Corriere 16.7.16
Lo stato laico e le mani dell’esercito
di Antonio Ferrari
Come
è già accaduto più volte nel passato, i custodi laici della Turchia,
gli amati militari ai quali il fondatore della Repubblica Mustafà Kemal
Ataturk aveva affidato i destini del Paese, probabilmente sono usciti
dal silenzio per rivendicare il loro ruolo. È presto per dire cosa
succederà, ma certo i segnali che giungono da Ankara, da Istanbul e
dall’Anatolia più profonda sono inquietanti. La Turchia è in bilico e i
generali non tollerano che il Paese vacilli pericolosamente.
Il
problema non sono i gravi incidenti delle ultime ore, ma la profonda e
gelida rabbia di gran parte delle Forze Armate, prima allontanate, poi
ricoinvolte nel tentativo di correggere i madornali errori
dell’esecutivo politico, guidato dal presidente Recep Tayyip Erdogan. Il
governo cerca di sminuire, attribuendo le colpe a un gruppo di militari
ribelli, ma è impossibile non cogliere il risentimento di una delle
istituzioni storiche della Turchia.
Le Forze armate sono da sempre la
garanzia della laicità dello Stato. Con indubbie forzature,
travalicando le regole di una moderna democrazia. Comunque pronte ai
passi più estremi per difendere il potere secolare della Repubblica. Nel
passato è accaduto più volte che i generali imponessero la fine delle
divisioni politiche, obbligando con la forza il ripristino delle regole.

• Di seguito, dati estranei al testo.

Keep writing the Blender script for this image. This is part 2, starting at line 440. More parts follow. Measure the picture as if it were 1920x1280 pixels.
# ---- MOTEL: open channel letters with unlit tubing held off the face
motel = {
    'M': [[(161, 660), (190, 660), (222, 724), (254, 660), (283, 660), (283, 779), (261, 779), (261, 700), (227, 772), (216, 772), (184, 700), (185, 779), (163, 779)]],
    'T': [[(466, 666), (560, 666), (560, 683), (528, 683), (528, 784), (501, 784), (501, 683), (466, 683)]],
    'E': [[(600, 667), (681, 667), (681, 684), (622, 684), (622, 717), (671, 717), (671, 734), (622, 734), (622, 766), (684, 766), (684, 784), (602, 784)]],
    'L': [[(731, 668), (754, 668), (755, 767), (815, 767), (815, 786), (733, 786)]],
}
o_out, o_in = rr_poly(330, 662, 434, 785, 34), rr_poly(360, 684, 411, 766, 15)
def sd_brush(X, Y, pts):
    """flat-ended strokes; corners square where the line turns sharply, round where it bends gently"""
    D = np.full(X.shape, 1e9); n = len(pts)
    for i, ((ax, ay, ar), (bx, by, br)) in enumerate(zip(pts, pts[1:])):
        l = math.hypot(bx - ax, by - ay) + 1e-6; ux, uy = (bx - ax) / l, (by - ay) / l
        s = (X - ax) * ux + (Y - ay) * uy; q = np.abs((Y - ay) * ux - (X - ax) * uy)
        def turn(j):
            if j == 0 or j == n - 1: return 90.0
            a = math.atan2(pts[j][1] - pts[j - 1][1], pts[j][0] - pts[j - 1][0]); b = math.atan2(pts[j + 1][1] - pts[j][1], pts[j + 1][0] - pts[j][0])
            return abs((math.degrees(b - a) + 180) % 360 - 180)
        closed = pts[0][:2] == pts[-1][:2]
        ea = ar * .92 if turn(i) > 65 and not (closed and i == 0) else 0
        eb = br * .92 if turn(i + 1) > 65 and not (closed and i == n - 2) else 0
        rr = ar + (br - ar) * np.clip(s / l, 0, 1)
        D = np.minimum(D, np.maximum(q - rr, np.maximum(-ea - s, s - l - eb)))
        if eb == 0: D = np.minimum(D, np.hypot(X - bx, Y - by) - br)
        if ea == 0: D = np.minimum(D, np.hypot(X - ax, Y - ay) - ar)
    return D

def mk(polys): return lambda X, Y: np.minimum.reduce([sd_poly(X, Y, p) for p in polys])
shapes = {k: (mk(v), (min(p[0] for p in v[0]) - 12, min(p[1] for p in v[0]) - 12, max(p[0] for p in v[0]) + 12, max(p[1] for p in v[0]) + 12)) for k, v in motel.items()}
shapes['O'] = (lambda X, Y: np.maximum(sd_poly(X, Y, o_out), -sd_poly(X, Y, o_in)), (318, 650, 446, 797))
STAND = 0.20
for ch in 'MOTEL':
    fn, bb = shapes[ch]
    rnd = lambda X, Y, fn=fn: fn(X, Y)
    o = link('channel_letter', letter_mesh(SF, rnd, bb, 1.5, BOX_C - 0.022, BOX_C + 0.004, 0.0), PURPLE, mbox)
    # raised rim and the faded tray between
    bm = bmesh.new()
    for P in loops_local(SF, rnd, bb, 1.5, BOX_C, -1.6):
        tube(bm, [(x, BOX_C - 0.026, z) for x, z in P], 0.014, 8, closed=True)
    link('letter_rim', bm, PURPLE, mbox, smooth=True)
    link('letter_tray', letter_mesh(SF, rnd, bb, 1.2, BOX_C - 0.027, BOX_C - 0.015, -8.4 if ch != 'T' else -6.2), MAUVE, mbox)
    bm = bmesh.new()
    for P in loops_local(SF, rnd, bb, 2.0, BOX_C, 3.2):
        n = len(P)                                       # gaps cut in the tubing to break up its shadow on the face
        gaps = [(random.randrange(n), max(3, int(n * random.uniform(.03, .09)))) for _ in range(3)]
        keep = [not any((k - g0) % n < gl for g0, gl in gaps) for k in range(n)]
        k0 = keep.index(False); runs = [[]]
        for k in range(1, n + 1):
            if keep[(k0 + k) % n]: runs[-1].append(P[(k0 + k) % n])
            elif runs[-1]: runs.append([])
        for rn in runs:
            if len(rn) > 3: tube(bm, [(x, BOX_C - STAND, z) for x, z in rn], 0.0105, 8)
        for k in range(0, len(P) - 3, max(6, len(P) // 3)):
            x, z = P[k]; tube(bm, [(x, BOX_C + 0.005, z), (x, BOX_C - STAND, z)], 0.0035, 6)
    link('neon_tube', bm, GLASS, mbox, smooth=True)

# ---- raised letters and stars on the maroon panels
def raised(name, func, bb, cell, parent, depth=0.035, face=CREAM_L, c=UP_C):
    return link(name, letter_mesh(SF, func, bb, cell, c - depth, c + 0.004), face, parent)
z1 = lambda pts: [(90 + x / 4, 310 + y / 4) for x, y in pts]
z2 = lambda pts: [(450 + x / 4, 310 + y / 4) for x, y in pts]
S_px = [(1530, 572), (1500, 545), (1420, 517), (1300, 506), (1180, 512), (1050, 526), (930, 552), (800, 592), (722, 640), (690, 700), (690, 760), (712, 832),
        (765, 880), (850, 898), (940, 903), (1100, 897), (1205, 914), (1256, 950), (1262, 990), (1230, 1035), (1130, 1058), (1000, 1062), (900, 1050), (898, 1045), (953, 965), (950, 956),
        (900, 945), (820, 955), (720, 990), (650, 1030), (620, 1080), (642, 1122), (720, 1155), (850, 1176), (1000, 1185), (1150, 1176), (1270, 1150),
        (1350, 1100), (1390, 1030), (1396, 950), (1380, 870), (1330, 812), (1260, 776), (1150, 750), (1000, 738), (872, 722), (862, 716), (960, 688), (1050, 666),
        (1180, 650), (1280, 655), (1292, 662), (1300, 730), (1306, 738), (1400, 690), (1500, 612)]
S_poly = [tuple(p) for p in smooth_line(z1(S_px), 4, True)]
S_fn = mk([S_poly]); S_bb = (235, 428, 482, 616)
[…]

Fui testimone diretto dell’ultimo colpo di stato militare, condotto dal
generale Kenan Evren, poi nominato presidente della Repubblica. E per
la prima volta assistetti a sviluppi davvero incredibili. Quando Evren
propose radicali modifiche della Costituzione, che di fatto limitavano
la libertà dei connazionali, il risultato fu quasi plebiscitario: non
per costrizione, ma per convinzione. Persino nei circoli più a sinistra,
a cominciare dal giornale Cumhuriyet , erano in tanti a difendere le
modifiche imposte dalla giunta.
Il colpo di stato si realizzò nel
1980, perché il Paese era sfibrato dal terrorismo, con centinaia di
morti ogni settimana. Dopo tre anni e mezzo furono gli stessi militari a
favorire il ripristino della democrazia, come più volte era accaduto
nel passato, affidando il potere a un nuovo partito moderato, la
Madrepatria, e al suo leader Turgut Ozal.
Vi fu un successivo colpo
di Stato, ma visto che non vi erano carri armati per le strade fu
definito «golpe post moderno». Lo condusse la società civile, senza che i
militari dovessero intervenire. Tutto cominciò con un incidente
stradale, forse provocato ad arte, il 3 novembre del 1996 a Susurluk,
quando si scoprì il legame fra un deputato del primo ministro Ciller, un
esponente dei lupi grigi, una ballerina, e il capo della polizia di
Istanbul. La gente, infuriata, protestò civilmente, accendendo e
spegnendo le luci di ogni casa alla sera, per dimostrare la propria
rabbia. Il governo cadde, senza intervento militare, e cominciò quella
fase di ingovernabilità che avrebbe portato, dopo l’inizio del terzo
millennio, all’ascesa inarrestabile di Recep Tayyip Erdogan.
Quello
che sarebbe diventato il nuovo sultano, e che allora sembrava un giovane
leader coraggioso e realistico, fu capace di offrire l’immagine di un
Paese diverso, e di sedurre l’Unione europea, che si preparava a
offrirgli di diventarne un membro effettivo. Pur di mantenere gli
impegni Erdogan fu pronto a ridurre il potere dei militari, riducendo ad
appuntamento formale l’incontro periodico della conferenza che di fatto
rappresentava la presenza, e quindi il placet, delle stellette sulle
decisioni dell’esecutivo.
Sappiamo poi che cosa è accaduto. Le derive
antidemocratiche del leader, diventato presidente della Repubblica, la
ferocia della repressione contro oppositori, giornalisti e istituzioni
disobbedienti hanno fatto il resto.
Nelle ultime settimane pareva
fosse accaduto un quasi miracolo. Il nuovo primo ministro pareva
orientato a correggere errori clamorosi, imponendo pace con la Russia,
atteggiamento morbido con gli Stati Uniti e con tutti gli alleati della
Nato, mano tesa al nemico giurato, il siriano Bashar Assad, quasi un
clima di equilibrio ritrovato. Ma forse non era così, anche se le ultime
notizie ci dicono che i movimenti golpisti potrebbero essere perfino
una manovra del regime. Chissà. A noi Erdogan dà l’impressione d’essere
un Ceausescu anticomunista. Sappiamo che fine fece il dittatore romeno.